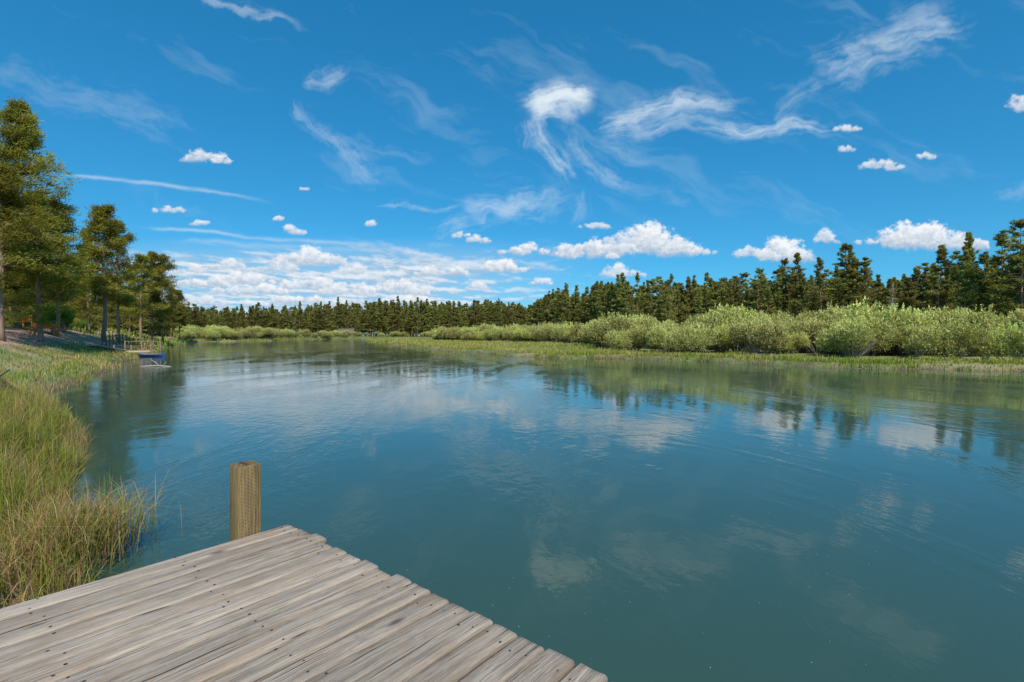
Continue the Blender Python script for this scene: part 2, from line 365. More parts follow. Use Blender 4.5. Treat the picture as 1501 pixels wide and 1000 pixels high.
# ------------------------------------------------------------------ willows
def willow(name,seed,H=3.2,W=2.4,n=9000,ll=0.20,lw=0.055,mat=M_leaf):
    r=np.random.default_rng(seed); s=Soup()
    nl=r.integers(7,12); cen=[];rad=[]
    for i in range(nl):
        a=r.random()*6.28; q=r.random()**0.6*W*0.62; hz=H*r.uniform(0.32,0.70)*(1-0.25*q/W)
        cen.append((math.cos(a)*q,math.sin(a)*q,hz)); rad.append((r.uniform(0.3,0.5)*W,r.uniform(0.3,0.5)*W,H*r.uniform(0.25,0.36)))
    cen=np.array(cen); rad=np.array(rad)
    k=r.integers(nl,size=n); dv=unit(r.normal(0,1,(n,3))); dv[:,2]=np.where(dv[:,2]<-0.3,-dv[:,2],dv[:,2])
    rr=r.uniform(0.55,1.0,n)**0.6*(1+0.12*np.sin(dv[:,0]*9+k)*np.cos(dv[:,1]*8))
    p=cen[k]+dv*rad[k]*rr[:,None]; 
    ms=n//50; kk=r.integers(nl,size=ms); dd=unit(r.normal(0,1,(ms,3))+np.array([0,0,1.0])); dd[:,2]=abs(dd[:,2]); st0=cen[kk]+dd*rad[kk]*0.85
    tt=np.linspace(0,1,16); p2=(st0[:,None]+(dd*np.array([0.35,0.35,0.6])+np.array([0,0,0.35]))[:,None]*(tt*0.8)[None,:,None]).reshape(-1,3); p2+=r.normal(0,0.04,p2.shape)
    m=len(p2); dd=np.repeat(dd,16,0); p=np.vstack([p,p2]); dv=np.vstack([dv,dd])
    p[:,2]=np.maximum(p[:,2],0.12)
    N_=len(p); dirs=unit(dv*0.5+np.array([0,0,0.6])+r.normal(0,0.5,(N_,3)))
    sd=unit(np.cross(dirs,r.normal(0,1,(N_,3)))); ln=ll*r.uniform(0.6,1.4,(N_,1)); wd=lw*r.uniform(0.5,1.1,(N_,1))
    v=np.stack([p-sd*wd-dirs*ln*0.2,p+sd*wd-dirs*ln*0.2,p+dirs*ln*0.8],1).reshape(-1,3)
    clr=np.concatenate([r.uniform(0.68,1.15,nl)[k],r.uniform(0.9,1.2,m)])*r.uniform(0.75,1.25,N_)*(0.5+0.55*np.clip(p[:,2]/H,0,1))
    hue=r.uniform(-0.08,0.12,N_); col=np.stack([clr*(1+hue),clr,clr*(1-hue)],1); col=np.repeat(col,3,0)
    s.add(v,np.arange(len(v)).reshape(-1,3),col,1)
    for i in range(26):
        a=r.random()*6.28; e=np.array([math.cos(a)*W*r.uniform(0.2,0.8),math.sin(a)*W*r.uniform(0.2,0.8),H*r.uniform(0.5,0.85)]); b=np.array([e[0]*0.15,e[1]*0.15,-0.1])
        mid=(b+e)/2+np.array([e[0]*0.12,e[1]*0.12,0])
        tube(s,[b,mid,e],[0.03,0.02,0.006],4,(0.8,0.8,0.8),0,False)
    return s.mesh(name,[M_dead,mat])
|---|
Description of the task:
Quote the data above in full, leaving out the pictures it holds.

Task response:
Continue the Blender Python script for this scene: part 2, from line 365. More parts follow. Use Blender 4.5. Treat the picture as 1501 pixels wide and 1000 pixels high.
# ------------------------------------------------------------------ willows
def willow(name,seed,H=3.2,W=2.4,n=9000,ll=0.20,lw=0.055,mat=M_leaf):
    r=np.random.default_rng(seed); s=Soup()
    nl=r.integers(7,12); cen=[];rad=[]
    for i in range(nl):
        a=r.random()*6.28; q=r.random()**0.6*W*0.62; hz=H*r.uniform(0.32,0.70)*(1-0.25*q/W)
        cen.append((math.cos(a)*q,math.sin(a)*q,hz)); rad.append((r.uniform(0.3,0.5)*W,r.uniform(0.3,0.5)*W,H*r.uniform(0.25,0.36)))
    cen=np.array(cen); rad=np.array(rad)
    k=r.integers(nl,size=n); dv=unit(r.normal(0,1,(n,3))); dv[:,2]=np.where(dv[:,2]<-0.3,-dv[:,2],dv[:,2])
    rr=r.uniform(0.55,1.0,n)**0.6*(1+0.12*np.sin(dv[:,0]*9+k)*np.cos(dv[:,1]*8))
    p=cen[k]+dv*rad[k]*rr[:,None]; 
    ms=n//50; kk=r.integers(nl,size=ms); dd=unit(r.normal(0,1,(ms,3))+np.array([0,0,1.0])); dd[:,2]=abs(dd[:,2]); st0=cen[kk]+dd*rad[kk]*0.85
    tt=np.linspace(0,1,16); p2=(st0[:,None]+(dd*np.array([0.35,0.35,0.6])+np.array([0,0,0.35]))[:,None]*(tt*0.8)[None,:,None]).reshape(-1,3); p2+=r.normal(0,0.04,p2.shape)
    m=len(p2); dd=np.repeat(dd,16,0); p=np.vstack([p,p2]); dv=np.vstack([dv,dd])
    p[:,2]=np.maximum(p[:,2],0.12)
    N_=len(p); dirs=unit(dv*0.5+np.array([0,0,0.6])+r.normal(0,0.5,(N_,3)))
    sd=unit(np.cross(dirs,r.normal(0,1,(N_,3)))); ln=ll*r.uniform(0.6,1.4,(N_,1)); wd=lw*r.uniform(0.5,1.1,(N_,1))
    v=np.stack([p-sd*wd-dirs*ln*0.2,p+sd*wd-dirs*ln*0.2,p+dirs*ln*0.8],1).reshape(-1,3)
    clr=np.concatenate([r.uniform(0.68,1.15,nl)[k],r.uniform(0.9,1.2,m)])*r.uniform(0.75,1.25,N_)*(0.5+0.55*np.clip(p[:,2]/H,0,1))
    hue=r.uniform(-0.08,0.12,N_); col=np.stack([clr*(1+hue),clr,clr*(1-hue)],1); col=np.repeat(col,3,0)
    s.add(v,np.arange(len(v)).reshape(-1,3),col,1)
    for i in range(26):
        a=r.random()*6.28; e=np.array([math.cos(a)*W*r.uniform(0.2,0.8),math.sin(a)*W*r.uniform(0.2,0.8),H*r.uniform(0.5,0.85)]); b=np.array([e[0]*0.15,e[1]*0.15,-0.1])
        mid=(b+e)/2+np.array([e[0]*0.12,e[1]*0.12,0])
        tube(s,[b,mid,e],[0.03,0.02,0.006],4,(0.8,0.8,0.8),0,False)
    return s.mesh(name,[M_dead,mat])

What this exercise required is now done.